This Black History Month: Celebrating Black Voices in Fiction

Black history in the United States cannot be given due attention in a meager blog post. From the Trans-Atlantic Slave Trade, to Reconstruction, to the Civil Rights movement and the Black Lives Matter movement, it’s easy to get entrenched in stories of Black pain and trauma. But amidst that there is also: excellence, joy, and success. It’s important to remember that Black history is not a thing of the past; history is being made every day.

Although there’s a plethora of seminal nonfiction texts written on Black history and the Black diaspora in America – you can check out How To Be An Antiracist by Ibram X. Kendi or A Black Women’s History of the United States by Daina Ramey Berry and Kali Nicole Gross, among others, for more critical reading – for the purposes of this post, we’ve focused on some wonderful voices in fiction*. We’ve selected a short list of classics and contemporary works from our Popular Literature collection, ranging from literary fiction to romance to science fiction.
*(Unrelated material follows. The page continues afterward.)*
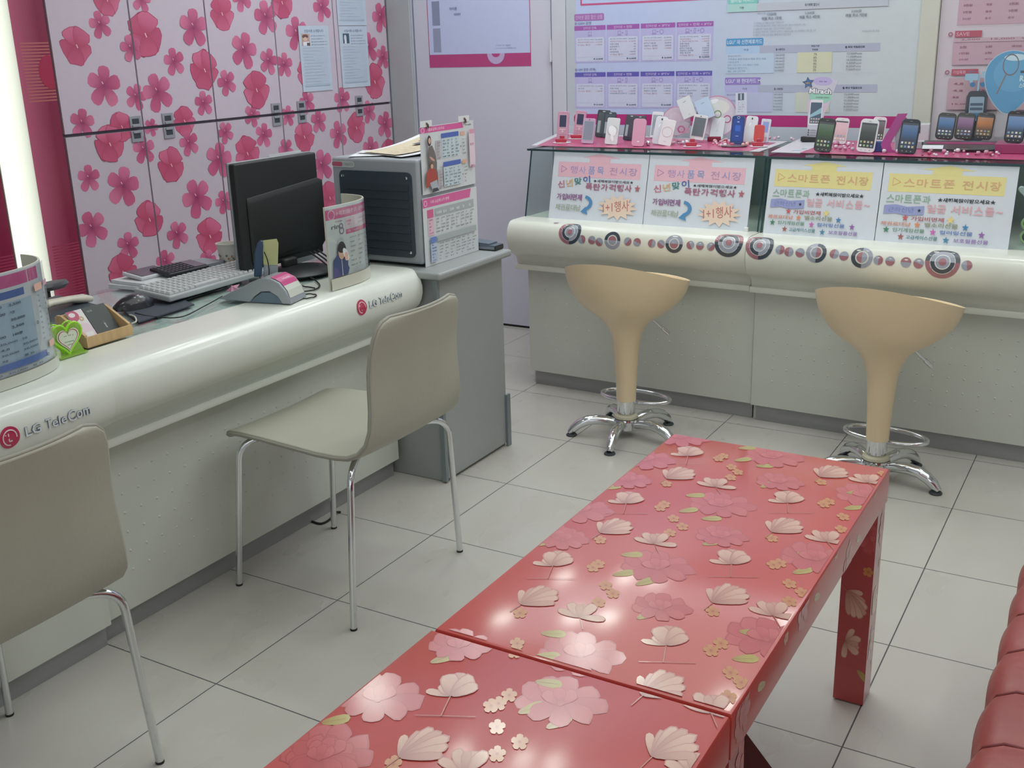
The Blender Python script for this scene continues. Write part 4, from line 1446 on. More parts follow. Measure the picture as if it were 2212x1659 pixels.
ax0, ax1, ay0, ay1, az0, az1 = -0.604, -0.254, 1.29, 1.625, 0.7345, 1.08
ap = thing('grey_appliance', (-0.43, 1.46, az0), 'boxy grey metal appliance with black louvred panel, on top of the steel cabinet', 'appliance')
MB().box(ax0, ax1, ay0, ay1, az0 + 0.008, az1).build('housing', mat('appliance_grey', '#9ca1a8', 0.4, metal=0.1, vary=0.05, vscale=3), ap, bevel=0.01, bseg=3)
m = MB()
for x in (ax0 + 0.04, ax1 - 0.04):
    for y in (ay0 + 0.04, ay1 - 0.04):
        m.lathe([(0.012, az0), (0.014, az0 + 0.009)], x, y, n=12)
m.build('rubber_feet', M_RUBBER, ap)
fn = plane_fn((ax0, ay0 - 0.0005, az0), (1, 0, 0), (0, 0, 1))
m = MB()
gx0, gx1, gz0, gz1 = 0.034, 0.325, 0.03, 0.305
pts = []
for cx_, cz_, a0 in ((gx1 - 0.018, gz1 - 0.018, 0), (gx0 + 0.018, gz1 - 0.018, 90), (gx0 + 0.018, gz0 + 0.018, 180), (gx1 - 0.018, gz0 + 0.018, 270)):
    for k in range(5):
        a = radians(a0 + 22.5 * k)
        pts.append((ax0 + cx_ + 0.018 * cos(a), az0 + cz_ + 0.018 * sin(a)))
m.prism(pts, ay0 - 0.006, ay0 - 0.0005, 'y')
lv = m.build('louvre_panel', mat('louvre_dark', '#333d46', 0.38, vary=0.05), ap)
m = MB()
z = az0 + gz0 + 0.022
while z < az0 + gz1 - 0.04:
    m.prism([(ay0 - 0.006, z), (ay0 - 0.009, z + 0.003), (ay0 - 0.0065, z + 0.024), (ay0 - 0.006, z + 0.024)], ax0 + gx0 + 0.012, ax0 + gx1 - 0.012, 'x')
    z += 0.0272
m.build('louvre_slats', mat('louvre_slat', '#2b343c', 0.4), lv, smooth=0)
for u, v in ((gx0 + 0.016, gz1 - 0.018), (gx1 - 0.018, gz1 - 0.018), (gx1 - 0.016, gz0 + 0.018), (gx0 + 0.016, gz0 + 0.018)):
    MB(Matrix.Translation((ax0 + u, ay0 - 0.006, az0 + v)) @ Matrix.Rotation(radians(90), 4, 'X')).lathe([(0.0055, 0), (0.005, 0.002), (0.002, 0.003)], n=10).build('screw', M_CHROME, ap)
m = MB(); s = Sheet(fn, mb=m, lift=0.0012)
s.rrect(0.003, 0.314, 0.098, 0.334, 0.009, '#c3c6c8'); s.rrect(0.0055, 0.3165, 0.096, 0.3315, 0.007, '#aab0b3'); s.rrect(0.0055, 0.3165, 0.048, 0.3315, 0.006, '#b4506a')
s.text('제습기', 0.056, 0.32, 0.088, 0.328, '#8d9a90')
m.build('name_badge', M_GLOSSPRINT, ap, smooth=0, fix=False, label='pill-shaped badge, half pink and half grey')

# paper price sheets on the appliance side (face +x)
def sideplane(y0, z0, z1, x=-0.2485):
    return plane_fn((x, y0, z0), (0, 1, 0), (0, 0, 1))
def table_lines(s, u0, v0, u1, v1, cols, rows, col, strs=None, h=0.5, seed=1):
    rnd = random.Random(seed)
    cw, rh = (u1 - u0) / cols, (v1 - v0) / rows
    opts = strs or ['30,000', '2,500', '무료', '15,000', '월 35', '4.8', '180분', '기본']
    for r in range(rows):
        for c in range(cols):
            st = rnd.choice(opts)
            w = min(0.8, 0.13 * len(st)) * cw
            uu = u0 + c * cw + 0.1 * cw
            vv = v0 + r * rh + rh * 0.25
            s.text(st, uu, vv, uu + w, vv + rh * h, col)
fn = sideplane(1.303, 0.967, 1.182)
W, H = 0.315, 0.212
m = MB(); base_slab(fn, 0, 0, W, H, 0.0008, '#d5d9dc', m)
s = Sheet(fn, clip=(0, 0, W, H), mb=m)
s.poly([(0, 0.905 * H), (0.80 * W, 0.905 * H), (0.78 * W, 0.99 * H), (0, 0.99 * H)], '#d9589b')
s.text('커플요금제 U모아요', 0.12 * W, 0.925 * H, 0.44 * W, 0.97 * H, '#f1c6dc'); s.ring(0.05 * W, 0.945 * H, 0.02 * W, 0.03 * W, '#efb9d4')
s.text('U+ mobile', 0.84 * W, 0.93 * H, 0.95 * W, 0.955 * H, '#6a6a72')
for vb, hb, sd in ((0.49, 0.36, 2), (0.06, 0.36, 5)):
    s.rect(0.26 * W, vb * H, 0.35 * W, (vb + hb - 0.08) * H, '#b8b4ba'); s.rect(0.37 * W, vb * H, 0.70 * W, (vb + hb - 0.06) * H, '#c3d4dc'); s.rect(0.37 * W, (vb + hb - 0.055) * H, 0.70 * W, (vb + hb + 0.015) * H, '#4a63b4')
    s.rrect(0.73 * W, (vb + hb - 0.06) * H, 0.82 * W, (vb + hb) * H, 0.003, '#dfab98')
    s.ring(0.345 * W, (vb + hb - 0.02) * H, 0.01 * W, 0.017 * W, '#d9dde2')
    table_lines(s, 0.38 * W, vb * H, 0.70 * W, (vb + hb - 0.07) * H, 4, 6, '#56606c', seed=sd)
    table_lines(s, 0.27 * W, vb * H, 0.35 * W, (vb + hb - 0.09) * H, 1, 6, '#8d6a78', seed=sd + 1)
    table_lines(s, 0.74 * W, vb * H, 0.82 * W, (vb + hb - 0.09) * H, 1, 5, '#5e5e68', seed=sd + 2)
    s.ell(0.715 * W, (vb + 0.14) * H, 0.008 * W, 0.008 * W, '#30343c', 10)
s.rect(0.86 * W, 0.3 * H, 0.97 * W, 0.86 * H, '#e3cfd8'); s.rrect(0.87 * W, 0.80 * H, 0.97 * W, 0.87 * H, 0.003, '#dc9bb0'); s.text('월 3만', 0.88 * W, 0.62 * H, 0.95 * W, 0.66 * H, '#c0567e'); s.text('할인', 0.88 * W, 0.27 * H, 0.95 * W, 0.32 * H, '#c0567e')
# standing woman and seated person
s.poly([(0.085 * W, 0.62 * H), (0.10 * W, 0.70 * H), (0.16 * W, 0.72 * H), (0.205 * W, 0.62 * H), (0.235 * W, 0.45 * H), (0.22 * W, 0.22 * H), (0.13 * W, 0.22 * H), (0.10 * W, 0.40 * H)], '#6d6664')
s.ell(0.115 * W, 0.79 * H, 0.035 * W, 0.08 * H, '#3b2f2e'); s.ell(0.12 * W, 0.79 * H, 0.022 * W, 0.045 * H, '#d8ab98'); s.ell(0.15 * W, 0.52 * H, 0.05 * W, 0.02 * H, '#c9998a', rot=-0.5)
s.poly([(0.02 * W, 0.10 * H), (0.04 * W, 0.33 * H), (0.10 * W, 0.39 * H), (0.20 * W, 0.36 * H), (0.24 * W, 0.2 * H), (0.16 * W, 0.16 * H)], '#a8443a')
s.ell(0.13 * W, 0.43 * H, 0.032 * W, 0.055 * H, '#6b4a3c'); s.ell(0.14 * W, 0.41 * H, 0.022 * W, 0.035 * H, '#d8ab98')
s.poly([(0.09 * W, 0.17 * H), (0.22 * W, 0.2 * H), (0.24 * W, 0.06 * H), (0.2 * W, 0.02 * H), (0.12 * W, 0.08 * H)], '#aab0ba'); s.poly([(0.12 * W, 0.02 * H), (0.25 * W, 0.03 * H), (0.22 * W, 0.08 * H), (0.14 * W, 0.08 * H)], '#3d3f45')
m.build('price_sheet', M_PAPER, label='upper printed price sheet with a pink header and two people, hung on the appliance side', cat='sheet', group='price sheets on the grey appliance', smooth=0, fix=False)
fn = sideplane(1.297, 0.7345, 0.957)
W, H = 0.325, 0.222
m = MB(); base_slab(fn, 0, 0, W, H, 0.0008, '#d5d9dc', m)
s = Sheet(fn, clip=(0, 0, W, H), mb=m)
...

A permalink for each book is included below, which will take you to our catalog – there, you can search for more books by Black authors.
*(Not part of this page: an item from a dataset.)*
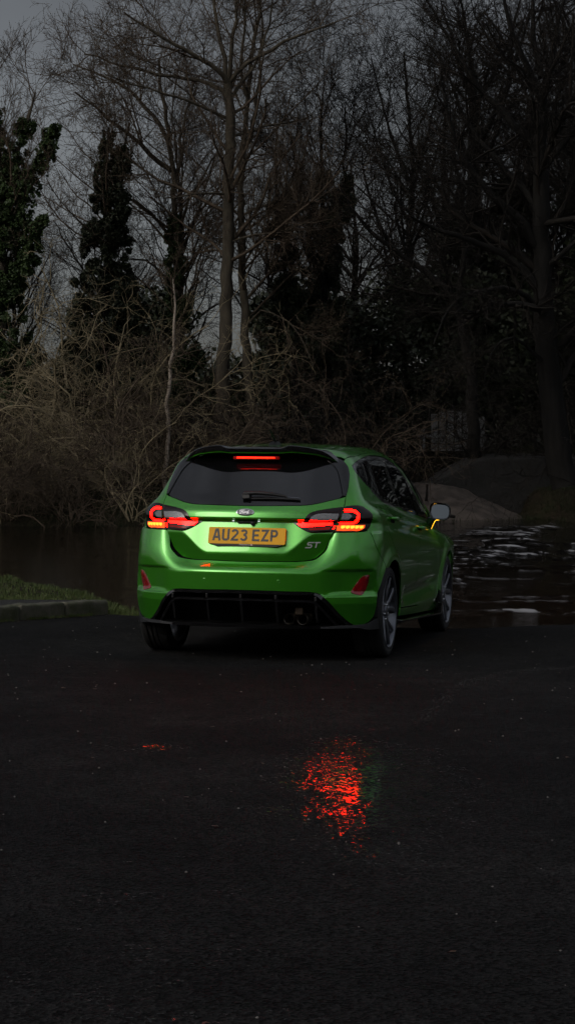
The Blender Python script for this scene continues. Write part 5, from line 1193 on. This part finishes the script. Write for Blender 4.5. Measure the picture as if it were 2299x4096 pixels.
# ---- loose grit on the asphalt
N = 240; gx = r.uniform(-2.2, 2.2, N); gy = 3.4 + 11 * r.random(N)**1.2; s = r.uniform(.0012, .0038, N) * (1 + .08 * gy); k = np.abs(gx) < .18 * gy; gx, gy, s = gx[k], gy[k], s[k]
oc = np.array([(1, 0, 0), (-1, 0, 0), (0, 1, 0), (0, -1, 0), (0, 0, .7), (0, 0, -.7)]); fo = np.array([(0, 2, 4), (2, 1, 4), (1, 3, 4), (3, 0, 4), (2, 0, 5), (1, 2, 5), (3, 1, 5), (0, 3, 5)])
base = np.c_[gx, gy, s * .5]; V = (base[:, None] + oc[None] * s[:, None, None] * r.uniform(.6, 1.3, (len(gx), 6, 1))).reshape(-1, 3); F = (np.arange(len(gx))[:, None, None] * 6 + fo[None]).reshape(-1, 3)
grit = obj('grit', V, F, mat('pale_grit', (.16, .15, .14), rough=.8)); grit.matrix_world = ROADM; tag(grit, 'pale grit scattered over the asphalt', 'gravel', kind='stuff')
# a scuffed seam of grit curving over the tarmac
tq = r.random(500); cxs = np.interp(tq, [0, .4, .7, 1], [.62, 1.02, 1.40, 1.95]) + r.normal(0, .022, 500); cys = np.interp(tq, [0, .4, .7, 1], [8.3, 10.2, 11.0, 11.35]) + r.normal(0, .05, 500); sg = r.uniform(.0015, .0045, 500)
V = (np.c_[cxs, cys, sg * .4][:, None] + oc[None] * sg[:, None, None] * r.uniform(.6, 1.3, (500, 6, 1))).reshape(-1, 3); F = (np.arange(500)[:, None, None] * 6 + fo[None]).reshape(-1, 3)
sm_ = obj('gravel', V, F, mat('grey_grit', (.035, .035, .035), rough=.9)); sm_.matrix_world = ROADM; tag(sm_, 'thin curved trail of grey grit on the asphalt', 'gravel', kind='stuff')
# fallen leaves
N = 150; lx_ = r.uniform(-2.4, 2.4, N); ly_ = 3.4 + 11.5 * r.random(N)**.8; k = np.abs(lx_) < .18 * ly_; lx_, ly_ = lx_[k], ly_[k]; u_ = r.uniform(0, 1.6, 60); kq = A + dv * u_[:, None] - nv * np.abs(r.normal(.02, .05, 60))[:, None]
V, F = leaves(r, np.c_[np.r_[lx_, kq[:, 0]], np.r_[ly_, kq[:, 1]], np.full(len(lx_) + 60, .006)], .022); V[:, 2] = .004 + np.abs(V[:, 2] - .006) * .35
lf = obj('fallen_leaves', V, F, leafmat('dead_leaf', (.022, .013, .007), (.075, .042, .018))); lf.matrix_world = ROADM; tag(lf, 'few dead brown leaves lying on the asphalt and along the kerb', 'leaves', kind='stuff')
# ---- picket fence on the far bank
M_wood = bark('weathered_wood', (.030, .028, .018), (.070, .064, .042), 9, .01)
fx0, fx1, fy = -7.2, -4.1, 36.5
pf = empty('picket_fence', (fx0, fy, gz1(fx0, fy))); tag(pf, 'low weathered picket fence on the bank under the ivy tree', 'fence')
b0 = pf.location.copy()
for z in (.16, .36): MB().box(((fx1 - fx0) / 2, .03, z - .05), (fx1 - fx0, .03, .05)).build('rail', M_wood, pf)
i = 0; x = .05
while x < fx1 - fx0:
    rr_ = random.Random(i); zz0 = gz1(fx0 + x, fy) - b0.z; w_ = .075; h_ = .46 + rr_.uniform(-.03, .03)
    MB().add([(-w_ / 2, -.012, 0), (w_ / 2, -.012, 0), (w_ / 2, -.012, h_ - .04), (0, -.012, h_), (-w_ / 2, -.012, h_ - .04), (-w_ / 2, .012, 0), (w_ / 2, .012, 0), (w_ / 2, .012, h_ - .04), (0, .012, h_), (-w_ / 2, .012, h_ - .04)], [(0, 1, 2, 3, 4), (9, 8, 7, 6, 5), (0, 5, 6, 1), (1, 6, 7, 2), (2, 7, 8, 3), (3, 8, 9, 4), (4, 9, 5, 0)])
    o = MB().add([(-w_ / 2, -.012, 0), (w_ / 2, -.012, 0), (w_ / 2, -.012, h_ - .04), (0, -.012, h_), (-w_ / 2, -.012, h_ - .04), (-w_ / 2, .012, 0), (w_ / 2, .012, 0), (w_ / 2, .012, h_ - .04), (0, .012, h_), (-w_ / 2, .012, h_ - .04)], [(0, 1, 2, 3, 4), (9, 8, 7, 6, 5), (0, 5, 6, 1), (1, 6, 7, 2), (2, 7, 8, 3), (3, 8, 9, 4), (4, 9, 5, 0)]).build('picket', M_wood, pf)
    o.location = (x, 0, min(zz0, .1) - .12); o.rotation_euler = (0, rr_.uniform(-.03, .03), 0); x += .135; i += 1
# ---- grey board fence further right
M_board = bark('grey_boards', (.08, .084, .088), (.15, .155, .16), 4, .004)
bx, by = 3.40, 44.2; bf = empty('board_fence', (bx, by, 1.50)); tag(bf, 'pale grey upright board fence on the bank, right of the roof', 'fence')
for i, (x, w_, h_) in enumerate([(0, .13, .55), (.30, .17, .93), (.50, .17, 1.0), (.70, .17, 1.02), (.90, .17, 1.0), (1.10, .17, .95), (1.29, .15, .9), (1.48, .16, .85)]):
    o = MB().box((0, 0, h_ / 2), (w_, .03, h_)).build('board', M_board, bf, bevel=.004); o.location = (x, random.uniform(-.01, .01), -.03)
MB().box((.75, .035, .35), (1.75, .04, .07)).build('rail', M_board, bf)
MB().lathe([(0, .028), (.012, .026), (.018, .012), (.018, .0005)], 12, 'Y', (.62, -.05, .36), closed=False).build('glint_disc', mat('glint_white', (.8, .85, .75), rough=.15), bf)  # added white disc, paints in a small glint on the boards
# ---- sandy shoal and sloping river wall
M_sand = mat('wet_sand', (.13, .105, .085), rough=.75, spec=.3)
g = NT(M_sand); n1 = g.noise(g.coord('Object'), 3, 6, .6); n2 = g.noise(g.coord('Object'), 40, 3); g.set(g.b, 'Base Color', g.mix(g.mr(n1, .35, .65, 0, 1), (.035, .029, .025), (.085, .070, .060))); g.set(g.b, 'Normal', g.bump(g.math('ADD', n1, g.math('MULTIPLY', n2, .3)), .5, .03))
def shoal(X, Y):
    t = (X - 1.2) / 4.1
    crest = .66 * sstep(-.05, .25, t) * sstep(1.02, .55, t); fr = sstep(36.6, 39.6, Y + .25 * (vnoise(X, Y, .9, 21) - .5))
    return -.15 + (crest + .20) * fr + (.10 * (vnoise(X, Y, 1.5, 22) - .5) + .07 * (vnoise(X, Y, 4.0, 23) - .5) + .04 * (vnoise(X, Y, 9.0, 24) - .5)) * fr - .9 * sstep(40.3, 41.2, Y) - .5 * sstep(.04, -.05, t) - .5 * sstep(.97, 1.05, t)
V, F = grid_mesh(np.linspace(1.0, 5.6, 120), np.linspace(36.0, 41.2, 110), shoal); so = obj('sand_bank', V, F, M_sand, sm=True); tag(so, 'pale wet sand bank sloping into the river behind the mirror', kind='structure')
M_wall = mat('dark_concrete', (.032, .032, .030), rough=.9)
g = NT(M_wall); n1 = g.noise(g.coord('Object'), 2.5, 6, .65); n2 = g.n('ShaderNodeTexVoronoi', {'Vector': g.coord('Object'), 'Scale': 11.0}); g.set(g.b, 'Base Color', g.mix(g.mr(n2.outputs['Distance'], .05, .12, 1, 0), g.mix(n1, (.004, .004, .0038), (.012, .0115, .0105)), (.05, .05, .045))); g.set(g.b, 'Normal', g.bump(n1, 1.0, .12))
pr = [(2.75, .40), (3.3, .72), (3.8, 1.0), (4.25, 1.22), (4.7, 1.30), (8.5, 1.30)]
V = []; 
for x, z in pr: V += [(x, 40.0, -.5), (x, 40.15, z), (x, 41.6, z + .12), (x, 41.8, -.5)]
F = [(i * 4 + j, i * 4 + (j + 1) % 4, i * 4 + 4 + (j + 1) % 4, i * 4 + 4 + j) for i in range(len(pr) - 1) for j in range(4)] + [(0, 1, 2, 3), tuple(len(V) - 4 + j for j in (3, 2, 1, 0))]
rw = MB().add(V, F).build('river_wall', M_wall, None, bevel=.03); tag(rw, 'dark lichen-spotted concrete wall ramping up behind the sand bank', 'wall')
# driftwood and a stake on the shoal
dw = MB().tube([(2.75, 37.15, .04), (3.0, 37.1, .10), (3.3, 37.1, .13), (3.55, 37.15, .09)], [.03, .05, .055, .03], 8).tube([(3.0, 37.1, .10), (2.9, 37.0, .22)], [.02, .01], 6).build('driftwood', M_bark_d, None, sm=True); tag(dw, 'short dark driftwood log at the foot of the sand bank', 'log')
st = MB().tube([(3.02, 38.4, .25), (3.05, 38.4, .50), (3.06, 38.4, .75)], [.035, .03, .025], 7).tube([(3.0, 38.4, .30), (3.10, 38.35, .36)], [.05, .03], 7).build('mooring_stake', M_bark_d, None, sm=True); tag(st, 'dark wooden stake standing in the sand bank', 'stake')

# ---- the wood on the near side, behind the viewer: it shows in the paint and glass and shades the road
r = np.random.default_rng(99); C = []
for k in range(70):
    a = R(r.uniform(100, 262)); d = r.uniform(24, 34); cx, cy = d * math.sin(a), d * math.cos(a); hh = r.uniform(3.5, 8.5)
    m = 900; q = r.normal(0, 1, (m, 3)) * np.array([1.5, 1.5, hh * .22]) + np.array([cx, cy, hh * .55 + .4]); C.append(q)
C = np.concatenate(C); C = C[C[:, 2] > .2]; V, F = leaves(r, C, .55)
wd_ = obj('woodland', V, F, M_ever); tag(wd_, 'dark wood on the near side of the river', 'wood', kind='stuff')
If you have suggestions for books you cannot find in our collection, please let us know by emailing lib-poplit@fsu.edu.

The twelve selections are as follows:

Can’t Escape Love, by Alyssa Cole

The Fifth Season, N.K. Jemisin

Four Hundred Souls: A Community History of African America, 1619-2019, edited by Ibram X. Kendi and Keisha Blain

The Good Lord Bird, by James McBride

Halsey Street, by Naima Coster

Homegoing, by Yaa Gyasi

Silver Sparrow, by Tayari Jones

Such a Fun Age, by Kiley Reid

Sula, by Toni Morrison

The Hate U Give, by Angie Thomas

Their Eyes Were Watching God, by Zora Neale Hurston

You Can’t Keep a Good Woman Down, by Alice Walker


*Four Hundred Souls: A Community History of African America, 1619-2019 is not exclusively fiction, but is rather a collection of essays, short stories, poetry, and personal vignettes on the subject of Black lives in American history.